This show will take place at the Athenaeum Theatre (2936 N. Southport).
It’s considered lazy journalism, or just plain old cliché, to say that an artist’s work gives you “the chills.” Or to describe how saltwater wells up in your jaded Internet-era eyes as you listen. But in the case of Laura Marling’s ambitious new LP Once I Was an Eagle, these things really do tend to happen. After seven years of playing music professionally, three albums, one BRIT Award (UK Grammy equivalent), two Mercury Prize nods, and one move across an ocean and a continent, the precocious and preternaturally talented British singer-songwriter has attained what sounds undeniably like vocal, emotional, and artistic maturity. It’s a record for the ages. Released at the age of 23.
Eagle is a concept album, sort of. It follows a thread of mythology, lyrically and metaphorically. An eagle and a dove, the devil, and the sea populate her cast of across he States. The loose narrative is this: A character, or perhaps alter ego, Rosie, journeys from heartbreak to defiant temptress to vulnerable lover to confident, contemplative woman. Through it all, a bird flies in and out of Rosie’s consciousness, attempting to show her the way as she grapples with her place in the world.

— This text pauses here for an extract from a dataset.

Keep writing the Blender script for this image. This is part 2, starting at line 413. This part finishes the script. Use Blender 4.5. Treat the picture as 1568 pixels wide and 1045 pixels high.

The songwriting process, to Marling, is less about musical conceits than about weighty life questions. “I was focusing a lot on the frustrations and the walls I was coming up against, whether I consider myself an artist,” she says. “Being an artist doesn’t necessarily mean you are aggrandizing yourself. It’s just taking what you’ve seen and what you’ve learned and translating the experience for other people to see and learn from.” The dance between independence and codependence, and issues of modern morality, were on her mind too. “I really wanted to question, in retrospect, the conventions of what it is to be alone or what it is to be in love or what it means to be a good living human person,” she says. “How do you continue to improve yourself as a human being if all you’re focusing on is not being alone?”
Appropriately enough, Marling has just decamped from East London to lush, hilly Silverlake, in Los Angeles, having fallen in love with the western U.S. on her tour. It’s that facing-the-fear thing again. She’s availing herself of the natural wonders of the West Coast—Big Sur, Joshua Tree, Sequoia National Park. Marling likes to tell a story about meeting a shaman in Oregon who directed her to the headwaters of Mount Shasta, where the water is said to have magical powers. She drove out in the pitch black, alone, and wandered into the stream, which she could sense only by its icy touch. Scared senseless, she collected a bottle full of water, and drank it. It tasted as pure and delicious as was promised, “like what regular water would taste like if you were on mushrooms, but I wasn’t, “ she says. “It’s the collection of these vulnerable experiences that allows you to have a different perspective.”